First, and you may have done this yourself, before you give any assignment you should create a reference implementation yourself and test it in the student's environment. If you did this, then just let it be a warning to others. This is true, actually, for any assignment, not just one that might run up agains limitations.
But for the current situation, simply realize that there are several ways for the students to learn, not just through successfully building software for a problem. While you might be able to change the conditions for a future offering of the course, you need to deal with today's students.
One of the most valuable educational experiences is a Retrospective of a project in which you formally explore what worked well and what needs to be changed (or should have been changed). Instead of a working program per student, a paper per student (or student group) can impart the desired learning. Students could examine the results of other students, for example, and reflect (in writing) on the relationship between the code and the outcomes.

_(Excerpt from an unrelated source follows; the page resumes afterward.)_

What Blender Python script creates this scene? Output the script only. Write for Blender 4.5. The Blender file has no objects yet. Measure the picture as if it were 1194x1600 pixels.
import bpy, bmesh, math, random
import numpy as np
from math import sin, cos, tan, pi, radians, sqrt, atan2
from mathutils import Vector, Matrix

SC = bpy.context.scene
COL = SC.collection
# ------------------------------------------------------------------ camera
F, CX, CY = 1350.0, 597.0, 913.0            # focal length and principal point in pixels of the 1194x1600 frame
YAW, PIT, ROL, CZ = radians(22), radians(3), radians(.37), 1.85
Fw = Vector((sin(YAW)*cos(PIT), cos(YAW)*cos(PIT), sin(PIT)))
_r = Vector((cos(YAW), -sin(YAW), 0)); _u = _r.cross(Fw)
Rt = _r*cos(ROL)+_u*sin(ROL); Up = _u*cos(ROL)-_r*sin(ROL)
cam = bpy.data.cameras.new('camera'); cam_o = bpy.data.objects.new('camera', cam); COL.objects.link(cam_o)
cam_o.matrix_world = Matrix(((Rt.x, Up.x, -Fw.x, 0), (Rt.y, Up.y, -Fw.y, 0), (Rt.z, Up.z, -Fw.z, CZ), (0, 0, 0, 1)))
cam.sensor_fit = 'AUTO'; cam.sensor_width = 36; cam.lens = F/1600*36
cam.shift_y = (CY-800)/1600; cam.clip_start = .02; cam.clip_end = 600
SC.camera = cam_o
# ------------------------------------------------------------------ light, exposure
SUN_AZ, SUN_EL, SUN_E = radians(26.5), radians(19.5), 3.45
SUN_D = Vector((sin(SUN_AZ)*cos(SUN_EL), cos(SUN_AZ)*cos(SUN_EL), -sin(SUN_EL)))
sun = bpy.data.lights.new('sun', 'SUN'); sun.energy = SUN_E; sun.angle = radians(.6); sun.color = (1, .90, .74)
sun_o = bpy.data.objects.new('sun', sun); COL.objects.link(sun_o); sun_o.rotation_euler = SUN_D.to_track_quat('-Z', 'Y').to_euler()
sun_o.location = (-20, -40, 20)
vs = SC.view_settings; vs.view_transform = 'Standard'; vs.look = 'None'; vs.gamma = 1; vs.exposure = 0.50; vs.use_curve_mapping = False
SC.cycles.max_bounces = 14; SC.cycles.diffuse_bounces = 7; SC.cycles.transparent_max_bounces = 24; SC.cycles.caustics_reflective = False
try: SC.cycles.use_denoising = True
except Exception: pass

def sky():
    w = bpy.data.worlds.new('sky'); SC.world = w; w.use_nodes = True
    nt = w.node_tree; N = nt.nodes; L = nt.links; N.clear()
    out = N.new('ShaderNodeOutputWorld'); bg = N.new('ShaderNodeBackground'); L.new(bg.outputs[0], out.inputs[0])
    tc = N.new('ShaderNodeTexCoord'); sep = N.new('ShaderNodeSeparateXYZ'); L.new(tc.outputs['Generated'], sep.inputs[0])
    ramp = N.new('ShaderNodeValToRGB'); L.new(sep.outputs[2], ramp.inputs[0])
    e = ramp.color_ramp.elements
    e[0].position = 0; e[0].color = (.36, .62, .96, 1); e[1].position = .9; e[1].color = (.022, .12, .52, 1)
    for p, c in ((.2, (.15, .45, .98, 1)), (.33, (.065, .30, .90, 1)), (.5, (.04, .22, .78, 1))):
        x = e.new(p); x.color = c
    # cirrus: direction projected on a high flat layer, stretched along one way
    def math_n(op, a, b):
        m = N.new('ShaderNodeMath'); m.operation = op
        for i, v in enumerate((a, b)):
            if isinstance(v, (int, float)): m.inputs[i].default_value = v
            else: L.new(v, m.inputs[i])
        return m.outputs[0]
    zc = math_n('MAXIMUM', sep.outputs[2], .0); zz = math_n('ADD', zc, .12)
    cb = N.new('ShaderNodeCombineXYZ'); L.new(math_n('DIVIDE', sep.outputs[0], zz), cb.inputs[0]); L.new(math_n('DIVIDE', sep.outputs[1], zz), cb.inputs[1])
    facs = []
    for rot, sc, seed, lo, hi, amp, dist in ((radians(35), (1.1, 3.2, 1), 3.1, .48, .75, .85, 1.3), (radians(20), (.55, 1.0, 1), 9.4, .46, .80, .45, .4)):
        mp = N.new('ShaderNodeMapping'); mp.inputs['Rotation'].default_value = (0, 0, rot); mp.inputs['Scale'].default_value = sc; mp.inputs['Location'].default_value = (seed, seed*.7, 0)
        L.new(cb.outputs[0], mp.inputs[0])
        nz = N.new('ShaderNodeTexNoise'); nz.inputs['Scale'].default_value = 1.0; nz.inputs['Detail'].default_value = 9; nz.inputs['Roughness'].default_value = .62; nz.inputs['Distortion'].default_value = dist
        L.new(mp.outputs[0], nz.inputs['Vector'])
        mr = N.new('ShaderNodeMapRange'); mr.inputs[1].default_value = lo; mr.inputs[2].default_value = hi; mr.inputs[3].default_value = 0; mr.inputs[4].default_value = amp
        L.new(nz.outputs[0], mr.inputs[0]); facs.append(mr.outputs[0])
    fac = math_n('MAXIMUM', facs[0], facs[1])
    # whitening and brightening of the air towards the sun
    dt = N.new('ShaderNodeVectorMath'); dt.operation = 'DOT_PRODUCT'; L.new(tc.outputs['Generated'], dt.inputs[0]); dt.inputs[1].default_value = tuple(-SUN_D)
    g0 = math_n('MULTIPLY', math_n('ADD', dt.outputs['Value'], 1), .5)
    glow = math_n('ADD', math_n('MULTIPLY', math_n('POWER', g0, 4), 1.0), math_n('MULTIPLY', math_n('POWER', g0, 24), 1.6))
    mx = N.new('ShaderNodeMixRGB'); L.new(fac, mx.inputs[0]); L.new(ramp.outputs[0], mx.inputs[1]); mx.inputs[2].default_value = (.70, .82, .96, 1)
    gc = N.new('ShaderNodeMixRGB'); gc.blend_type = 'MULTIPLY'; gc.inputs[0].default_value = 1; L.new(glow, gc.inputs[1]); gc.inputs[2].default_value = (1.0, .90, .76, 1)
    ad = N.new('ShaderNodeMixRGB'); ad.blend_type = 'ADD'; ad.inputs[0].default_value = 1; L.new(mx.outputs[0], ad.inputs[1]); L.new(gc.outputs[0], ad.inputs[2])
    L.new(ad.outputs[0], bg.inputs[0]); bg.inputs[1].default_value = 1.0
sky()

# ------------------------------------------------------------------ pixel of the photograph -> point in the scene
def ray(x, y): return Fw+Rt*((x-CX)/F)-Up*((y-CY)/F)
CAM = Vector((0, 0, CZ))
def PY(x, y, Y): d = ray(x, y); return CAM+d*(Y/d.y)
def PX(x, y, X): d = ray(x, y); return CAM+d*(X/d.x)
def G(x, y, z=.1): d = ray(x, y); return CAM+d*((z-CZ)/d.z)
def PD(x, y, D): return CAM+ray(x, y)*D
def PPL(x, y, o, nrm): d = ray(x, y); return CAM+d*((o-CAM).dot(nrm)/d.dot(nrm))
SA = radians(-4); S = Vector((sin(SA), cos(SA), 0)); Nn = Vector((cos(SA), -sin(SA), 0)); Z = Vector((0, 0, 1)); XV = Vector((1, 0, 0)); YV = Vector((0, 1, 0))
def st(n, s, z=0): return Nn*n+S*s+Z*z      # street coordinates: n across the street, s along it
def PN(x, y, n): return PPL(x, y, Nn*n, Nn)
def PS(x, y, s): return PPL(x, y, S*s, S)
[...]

However, if you only want an answer to the stated question (how to provide for computationally intensive projects), then you need to either scale down the exercise to make it reasonable, or you need to provide adequate resources somehow. Upgrading all the laptops is probably not in the works, but you could, perhaps, provide access to a more powerful system (or systems) on which the students all work (individually or in groups).
Scaling down the project might work, actually, at an undergraduate level, since the students aren't expected to build commercial quality software, but only enough so that the appropriate learning occurs. If this were a doctoral program, on the other hand, where the students are involved in serious research, then there doesn't seem to be any alternative to finding the resources - perhaps through grant writing or even begging resources from local organizations.
Note that Retrospectives are a fundamental Agile Software Development practice.